> RECORD SET
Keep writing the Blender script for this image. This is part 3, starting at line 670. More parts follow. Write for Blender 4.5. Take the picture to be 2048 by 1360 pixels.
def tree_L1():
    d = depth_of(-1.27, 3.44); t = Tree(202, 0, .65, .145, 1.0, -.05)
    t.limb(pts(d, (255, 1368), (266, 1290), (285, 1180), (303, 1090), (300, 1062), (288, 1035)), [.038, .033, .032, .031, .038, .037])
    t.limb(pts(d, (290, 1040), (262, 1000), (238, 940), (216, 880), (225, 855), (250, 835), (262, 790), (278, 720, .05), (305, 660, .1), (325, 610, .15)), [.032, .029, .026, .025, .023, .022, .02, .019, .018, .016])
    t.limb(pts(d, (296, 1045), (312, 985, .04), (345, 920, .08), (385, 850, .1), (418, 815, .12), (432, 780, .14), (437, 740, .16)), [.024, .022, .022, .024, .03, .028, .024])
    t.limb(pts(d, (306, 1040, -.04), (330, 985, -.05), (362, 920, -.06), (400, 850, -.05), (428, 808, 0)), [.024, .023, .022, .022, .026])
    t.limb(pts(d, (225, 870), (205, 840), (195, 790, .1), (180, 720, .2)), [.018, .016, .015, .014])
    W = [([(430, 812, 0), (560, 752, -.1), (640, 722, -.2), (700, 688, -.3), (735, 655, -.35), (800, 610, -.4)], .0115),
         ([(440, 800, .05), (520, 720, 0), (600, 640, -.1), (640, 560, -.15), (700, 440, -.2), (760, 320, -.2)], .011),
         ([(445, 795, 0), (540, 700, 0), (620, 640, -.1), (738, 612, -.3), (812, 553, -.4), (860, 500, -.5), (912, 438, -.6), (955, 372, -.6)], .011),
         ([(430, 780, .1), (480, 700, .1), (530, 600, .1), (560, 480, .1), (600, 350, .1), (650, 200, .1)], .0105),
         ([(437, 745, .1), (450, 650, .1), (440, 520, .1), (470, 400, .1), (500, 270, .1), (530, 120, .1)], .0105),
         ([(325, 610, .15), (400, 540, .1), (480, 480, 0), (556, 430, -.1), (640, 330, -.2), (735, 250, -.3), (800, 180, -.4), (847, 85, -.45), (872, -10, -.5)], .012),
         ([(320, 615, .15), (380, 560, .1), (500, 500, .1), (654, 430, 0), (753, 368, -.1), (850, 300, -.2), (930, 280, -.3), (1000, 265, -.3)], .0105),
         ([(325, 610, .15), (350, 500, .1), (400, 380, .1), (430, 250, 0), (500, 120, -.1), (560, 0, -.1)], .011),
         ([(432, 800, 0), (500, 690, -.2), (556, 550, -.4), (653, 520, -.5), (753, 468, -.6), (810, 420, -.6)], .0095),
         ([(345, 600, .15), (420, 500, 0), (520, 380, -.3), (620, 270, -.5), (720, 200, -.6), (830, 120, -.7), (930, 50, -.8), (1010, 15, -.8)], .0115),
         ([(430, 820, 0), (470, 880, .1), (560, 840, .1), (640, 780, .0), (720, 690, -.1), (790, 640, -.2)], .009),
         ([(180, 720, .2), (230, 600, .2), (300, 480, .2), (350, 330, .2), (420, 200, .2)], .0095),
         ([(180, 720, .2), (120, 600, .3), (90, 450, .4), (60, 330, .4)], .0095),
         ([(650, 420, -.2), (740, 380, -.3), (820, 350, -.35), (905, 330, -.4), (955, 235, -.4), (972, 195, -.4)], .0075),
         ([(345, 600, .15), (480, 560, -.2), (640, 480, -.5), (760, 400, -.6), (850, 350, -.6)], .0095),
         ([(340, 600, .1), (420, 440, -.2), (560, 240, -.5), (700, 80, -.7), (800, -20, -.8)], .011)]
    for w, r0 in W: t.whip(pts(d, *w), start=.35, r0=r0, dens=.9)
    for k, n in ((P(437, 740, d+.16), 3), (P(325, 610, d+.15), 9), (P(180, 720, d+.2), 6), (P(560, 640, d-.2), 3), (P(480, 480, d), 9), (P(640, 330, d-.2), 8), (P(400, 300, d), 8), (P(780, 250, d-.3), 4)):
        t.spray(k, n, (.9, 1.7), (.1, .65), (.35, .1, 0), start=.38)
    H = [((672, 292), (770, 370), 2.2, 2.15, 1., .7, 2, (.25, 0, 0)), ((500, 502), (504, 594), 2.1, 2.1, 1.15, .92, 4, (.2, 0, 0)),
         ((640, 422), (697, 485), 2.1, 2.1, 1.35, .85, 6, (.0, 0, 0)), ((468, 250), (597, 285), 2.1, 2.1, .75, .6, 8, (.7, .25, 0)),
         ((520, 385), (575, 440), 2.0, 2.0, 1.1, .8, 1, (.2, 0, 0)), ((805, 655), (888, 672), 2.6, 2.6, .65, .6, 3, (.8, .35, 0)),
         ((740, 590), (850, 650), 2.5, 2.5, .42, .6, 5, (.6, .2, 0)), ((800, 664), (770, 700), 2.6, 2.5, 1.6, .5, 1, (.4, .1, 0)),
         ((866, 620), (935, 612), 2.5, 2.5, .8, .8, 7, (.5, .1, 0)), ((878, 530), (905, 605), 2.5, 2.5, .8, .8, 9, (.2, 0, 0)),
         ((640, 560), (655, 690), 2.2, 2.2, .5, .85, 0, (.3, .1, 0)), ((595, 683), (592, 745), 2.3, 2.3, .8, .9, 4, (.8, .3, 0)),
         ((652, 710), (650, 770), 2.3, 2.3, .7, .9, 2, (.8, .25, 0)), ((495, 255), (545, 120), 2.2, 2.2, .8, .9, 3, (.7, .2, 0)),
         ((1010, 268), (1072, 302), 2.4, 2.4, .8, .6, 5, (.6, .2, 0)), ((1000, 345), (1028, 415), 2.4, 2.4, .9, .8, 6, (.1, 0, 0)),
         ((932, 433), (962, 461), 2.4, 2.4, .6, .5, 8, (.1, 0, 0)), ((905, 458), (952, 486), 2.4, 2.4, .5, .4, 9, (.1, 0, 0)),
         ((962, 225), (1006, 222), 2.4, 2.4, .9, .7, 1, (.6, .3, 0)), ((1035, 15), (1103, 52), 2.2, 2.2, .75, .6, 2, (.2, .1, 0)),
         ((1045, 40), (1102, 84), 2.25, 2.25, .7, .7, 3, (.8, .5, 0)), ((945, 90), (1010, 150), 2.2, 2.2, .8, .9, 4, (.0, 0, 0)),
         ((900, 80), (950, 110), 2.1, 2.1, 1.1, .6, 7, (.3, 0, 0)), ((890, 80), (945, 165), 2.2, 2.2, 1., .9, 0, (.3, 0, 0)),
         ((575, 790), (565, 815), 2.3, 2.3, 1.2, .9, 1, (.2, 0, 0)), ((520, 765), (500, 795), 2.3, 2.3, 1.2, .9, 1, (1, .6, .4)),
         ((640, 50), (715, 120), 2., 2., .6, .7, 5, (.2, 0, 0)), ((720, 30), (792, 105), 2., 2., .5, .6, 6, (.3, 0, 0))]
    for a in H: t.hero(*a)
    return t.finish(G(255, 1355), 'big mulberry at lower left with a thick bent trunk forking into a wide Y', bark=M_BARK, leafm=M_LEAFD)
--
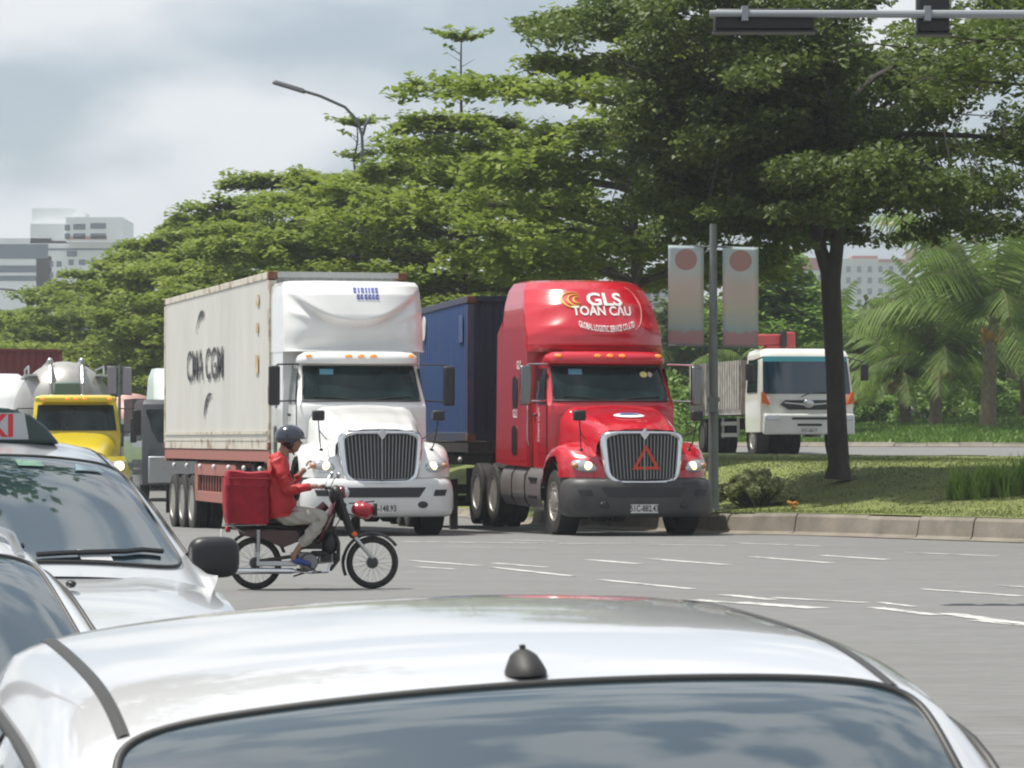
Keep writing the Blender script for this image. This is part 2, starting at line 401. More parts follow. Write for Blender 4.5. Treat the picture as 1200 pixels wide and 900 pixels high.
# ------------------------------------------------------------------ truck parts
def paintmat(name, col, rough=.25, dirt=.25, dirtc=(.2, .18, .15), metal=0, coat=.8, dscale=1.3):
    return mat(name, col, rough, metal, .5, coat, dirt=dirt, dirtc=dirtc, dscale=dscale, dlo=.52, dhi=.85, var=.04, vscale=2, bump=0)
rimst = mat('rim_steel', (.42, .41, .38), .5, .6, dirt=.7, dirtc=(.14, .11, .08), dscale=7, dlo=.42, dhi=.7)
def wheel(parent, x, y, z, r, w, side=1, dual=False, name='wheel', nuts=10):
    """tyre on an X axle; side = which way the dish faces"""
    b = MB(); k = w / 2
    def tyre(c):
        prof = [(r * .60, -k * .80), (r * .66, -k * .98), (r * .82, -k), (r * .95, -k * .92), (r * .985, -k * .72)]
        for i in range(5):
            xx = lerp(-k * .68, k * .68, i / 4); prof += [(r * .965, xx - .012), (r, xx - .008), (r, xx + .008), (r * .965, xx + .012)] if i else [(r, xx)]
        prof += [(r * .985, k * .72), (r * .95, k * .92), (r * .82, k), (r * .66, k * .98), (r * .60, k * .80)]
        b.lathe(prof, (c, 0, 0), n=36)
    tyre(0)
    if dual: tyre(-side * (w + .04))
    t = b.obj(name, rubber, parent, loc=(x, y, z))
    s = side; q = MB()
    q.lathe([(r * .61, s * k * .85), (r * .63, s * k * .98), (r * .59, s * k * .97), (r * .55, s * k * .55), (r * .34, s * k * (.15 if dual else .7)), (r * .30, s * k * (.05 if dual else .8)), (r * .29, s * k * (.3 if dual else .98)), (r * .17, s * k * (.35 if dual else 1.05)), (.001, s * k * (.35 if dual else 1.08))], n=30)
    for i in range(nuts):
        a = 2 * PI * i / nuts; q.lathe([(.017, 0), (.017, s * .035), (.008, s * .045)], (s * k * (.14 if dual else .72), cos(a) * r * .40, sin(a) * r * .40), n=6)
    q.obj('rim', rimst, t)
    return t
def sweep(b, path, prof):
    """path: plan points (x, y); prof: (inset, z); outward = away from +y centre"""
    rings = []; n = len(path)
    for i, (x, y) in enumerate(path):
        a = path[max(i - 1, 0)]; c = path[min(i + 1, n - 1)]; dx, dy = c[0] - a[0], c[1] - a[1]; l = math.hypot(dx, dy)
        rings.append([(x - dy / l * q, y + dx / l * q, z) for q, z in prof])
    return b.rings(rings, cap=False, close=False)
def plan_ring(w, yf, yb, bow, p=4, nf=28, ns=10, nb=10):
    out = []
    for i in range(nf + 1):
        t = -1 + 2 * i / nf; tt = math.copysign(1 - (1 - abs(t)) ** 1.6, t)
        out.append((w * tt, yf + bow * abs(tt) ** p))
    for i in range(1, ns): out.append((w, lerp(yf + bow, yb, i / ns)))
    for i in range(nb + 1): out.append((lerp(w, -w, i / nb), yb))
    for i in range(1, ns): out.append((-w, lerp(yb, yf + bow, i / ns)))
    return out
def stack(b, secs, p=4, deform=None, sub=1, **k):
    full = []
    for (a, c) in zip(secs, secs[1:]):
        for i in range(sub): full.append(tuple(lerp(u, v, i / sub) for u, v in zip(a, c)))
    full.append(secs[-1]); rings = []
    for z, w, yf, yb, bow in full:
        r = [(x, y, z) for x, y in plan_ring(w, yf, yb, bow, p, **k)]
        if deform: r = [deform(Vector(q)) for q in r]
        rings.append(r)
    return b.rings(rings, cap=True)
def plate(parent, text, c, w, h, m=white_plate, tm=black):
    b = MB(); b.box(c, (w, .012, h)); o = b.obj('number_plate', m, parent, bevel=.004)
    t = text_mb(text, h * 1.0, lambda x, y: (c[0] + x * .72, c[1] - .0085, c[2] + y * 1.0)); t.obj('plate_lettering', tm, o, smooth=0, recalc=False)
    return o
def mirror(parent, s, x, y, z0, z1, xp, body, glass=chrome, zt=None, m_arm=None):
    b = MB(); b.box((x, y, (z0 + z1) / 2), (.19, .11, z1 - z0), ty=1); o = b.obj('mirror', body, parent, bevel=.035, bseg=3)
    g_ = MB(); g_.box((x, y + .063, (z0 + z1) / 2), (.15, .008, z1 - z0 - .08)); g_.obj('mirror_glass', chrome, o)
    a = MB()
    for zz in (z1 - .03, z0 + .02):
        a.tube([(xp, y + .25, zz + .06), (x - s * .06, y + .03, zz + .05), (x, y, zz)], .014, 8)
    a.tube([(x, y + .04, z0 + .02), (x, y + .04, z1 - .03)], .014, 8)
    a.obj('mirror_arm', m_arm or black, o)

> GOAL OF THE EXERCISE
On how many lines does the word "this" appear? Answer with only the number.

> THE COMPLETED TASK
2